If you were born in Prince George and grew up here, you will remember trick-or-treating in the snow every year (except for that one time) and having to squeeze into your Halloween costumes because it was freezing cold outside. Over the last decade, we haven't seen snow on Halloween that I can remember. In Prince George, you can always count on snow at Thanksgiving (except for the last few years) and it would be a fool's bet that we could make it to December without a big dump of snow (except that one time we almost didn't have snow at Christmas).

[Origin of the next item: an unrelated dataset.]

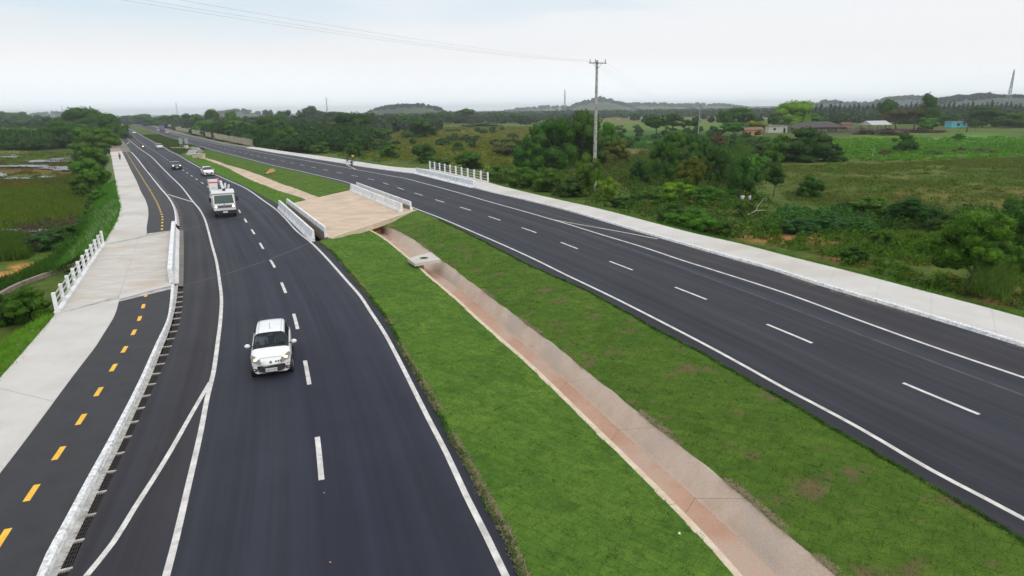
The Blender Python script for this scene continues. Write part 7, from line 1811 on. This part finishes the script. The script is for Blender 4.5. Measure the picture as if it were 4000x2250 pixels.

There are weather absolutes that the locals can count on. The summer was nice therefore the winter will be awful. Except, as of this writing, we don't have any snow yet and we're starting to get nervous. No snow yet means that everyone has enough time to avoid putting on their snow tires. No snow yet means that, as a community, we are holding our collective breaths and we are waiting, waiting, waiting for the inevitable snowfall. No snow yet means that we have more time to complain about the exceptionally poor snow removal job the City did last year rather than complaining about how they are doing this year. No snow yet means that my coastal-born husband is the happiest person in all of Prince George. At least, he was until we discovered that we had to replace six out of eight snow tires on our two vehicles.

The ridiculous winter last year in our house was challenging. We had a toddler and a newborn at home with a sleep-deprived mom and dad completely trapped because we couldn't leave our driveway, because the City only plowed our road three times the entire winter! The only way my husband could go to work was by the grace and hard work of our awesome neighbours who plowed the entire street. Otherwise, no one on our street was going to work ever and we all would have starved to death.

At the end of last winter, we finally fixed our snow plow (it stopped snowing - you're welcome) and we swore that we would buy better winter tires. Well, this year, we did and now we are waiting for the snow to fall because, this year, we are prepared. For the first time ever, I am driving around in studded winter tires. If you've never driven on studded tires when there isn't any snow yet, it sounds and feels like your vehicle is wearing tap shoes. Now I'm going to rip up the hill by our house (safely) instead of praying there isn't anyone else there because if you stop, you are screwed.

Because we are prepared this winter, maybe my husband is right and it won't snow. My apologies if we're wrong.